The hard thing is outdated shortcuts in Network Places, or user defined shortcuts. All you need is one outdated entry in My Network Places to make the selection of an active shortcut a crawl.

Last thought: One of the issues of a Network mapped drive shortcut that is little appreciated is that Explorer acts differently in the context of a mapped drive. For a remote share it attempts to read, interpret, and cache all of the subfolder desktop.ini information, and the icon information. It does the same for a local Folder, after asking it to be read once. But the remote information access is slower (it is after all remote), and more likely to be flushed from the cache than the iteration of a local filestore. You have the additional complication that some file types (.AVI and .MPG come to mind readily) can be legnthy and the XP Explorer process lengthy, to try and pull the details required to enumerate the folder. One thought I had was to iterate through a Folder and subfolders and remove any Folder customizations such as a desktop.ini file.

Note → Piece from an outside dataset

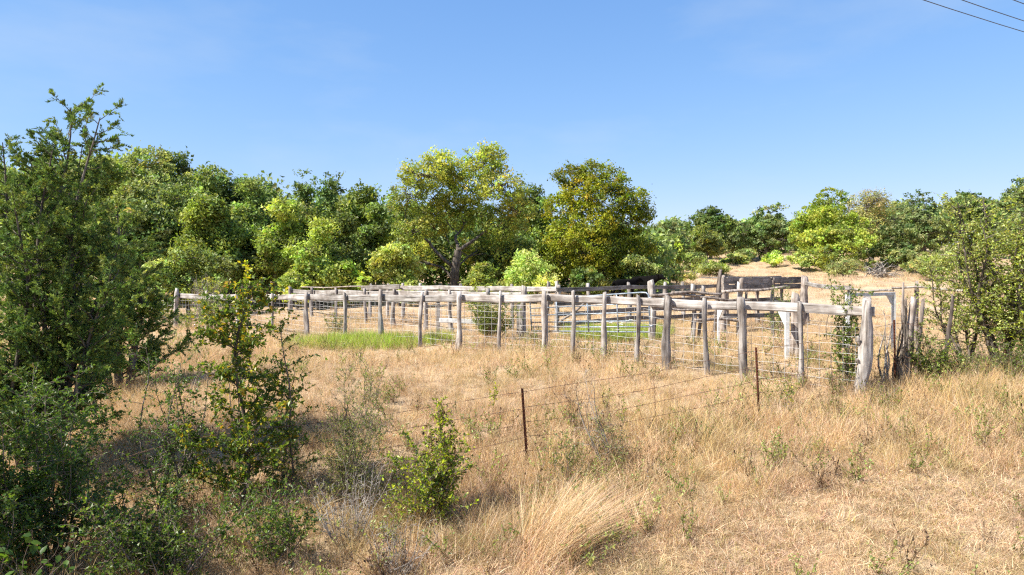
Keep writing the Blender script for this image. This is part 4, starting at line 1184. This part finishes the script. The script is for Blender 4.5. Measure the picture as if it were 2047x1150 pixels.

Early results are promising, (and I promise a definitive "slow browsing" FAQ by the end of the year for the Forum). But for this particular thread, the source of the problem is likely found in the advice at the beginning of this post.
 
I apologize to all, lengthy was mis-spelled repeatedly above.

Sigh. I do know better.

 
Thanks for all your advice. I will try them out tomorrow when I'm next at that office.